A couple of weeks ago, I was in Iowa, speaking with some farmers. They were by and large very positive about the Trump administration, but they were concerned — and genuinely baffled — by the administration’s stance toward NAFTA, and toward free trade in general. These were corn farmers, and they are very excited by the possibility that Mexico may soon make a move toward expanding the use of ethanol in Mexican gasoline. They envision a pipeline, not one that brings ethanol from Iowa to Mexico but one that brings great shunting gurgling flows of money from Mexico to Iowa ethanol producers. “Don’t they know how much business we already do in Mexico?” they ask. “Why would they mess that up?” You can have the same conversation with executives at Apple or Ford worried that Washington is going to throw a big stupid wrench into their global supply chains. Nobody in Washington understands what it takes to make an iPhone or a pound of upland cotton, but they do know how to get in the way, how to hold up one hand and say “No!” while holding out the other hand and saying “Pay!”

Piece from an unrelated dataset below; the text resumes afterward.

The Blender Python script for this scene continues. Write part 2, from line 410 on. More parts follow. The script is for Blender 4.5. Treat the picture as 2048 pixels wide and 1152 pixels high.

There are a few necessary conditions for prosperity: peace, property rights, stable and reasonably accountable government, good courts, effective education, etc. Those are necessary but not sufficient. The secret sauce is neglect — benign neglect, the willingness to trust people and let them alone to see what they can do, to let them try new things and fail nine times out of ten, even if trusting people means letting them reach across a border or two and cooperate with the nefarious Canadians or the Indians or the Chinese or the Mexicans.